The event's emphasis on "leadership" aims to challenge this, with the spokesperson adding:

"We will be focusing heavily on inviting financial industry players to join and learn about how digital currency businesses are affecting their counterpart businesses in the West so that they may better understand how these changes will ultimately affect them in the years to come."

Jimmy Homma, director of the Japan Digital Money Association, which helps international firms find their first employees in the country, told CoinDesk he remains optimistic that thought leadership events like this will have a trickle-down effect to the general population.

While many people believe bitcoin was over with Mt Gox, both Ito and the MIT Media Lab are a "strong brand" for the country's educated elite, he said, adding: "[With] big companies like DoCoMoGMO and J-Trust joining or investing in bitcoin related startups, the situation is slightly improving."

Digital Garage's spokesperson says his firm has made a "number of small investments" in the country, but would not expand on further details. He described Japan's bitcoin startup community as "very tight-knit", going on to say:

"Given the very open and collaborative nature of the digital currency ecosystem, companies outside of Silicon Valley benefit from advances that are made by their Silicon Valley-based peers that are blazing the trail (at a much higher cost to investors)."

For this reason, Japan has so far seen a "derisking" approach towards digital currency businesses, Digital Garage said. Meaning business models have been proved to fail or succeed in other geographies before they reach the island.

"Having said all this, we're still in the first inning of the digital currency ballgame in Japan," the company spokesperson added.

Internet history

Digital Garage's history dovetails with that of the early Internet in Japan. The firm helped establish the country’s first commercial ISP, PSINet, and subsequent layers of Internet infrastructure in the areas of e-commerce and search.

Ito heads up MIT's Media Lab, which now houses three of bitcoin's core developers, Gavin Andresen, Cory Fields and Wladimir van der Laan, as part of its digital currency initiative.

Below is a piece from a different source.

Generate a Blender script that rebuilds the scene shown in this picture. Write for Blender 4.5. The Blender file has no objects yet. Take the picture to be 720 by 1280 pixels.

The investor has written at length on the similarities and differences between bitcoin and the early days of the Internet. He believes the blockchain has the potential to disrupt the professions of banking, law and accountancy in the same way the Internet impacted media and advertising. It will also lower costs, disintermediate many layers of business and reduce friction, he said. "As we know, one person’s friction is another person’s revenue."

For Digital Garage, bitcoin's application as money – just like email for the Internet – is the first in a string of use cases, including privacy, security and authentication.

"Looking at bitcoin solely through the lens of the Internet is also potentially limiting, as the digital currency ecosystem will almost certainly develop in a manner different from that by which the Internet did."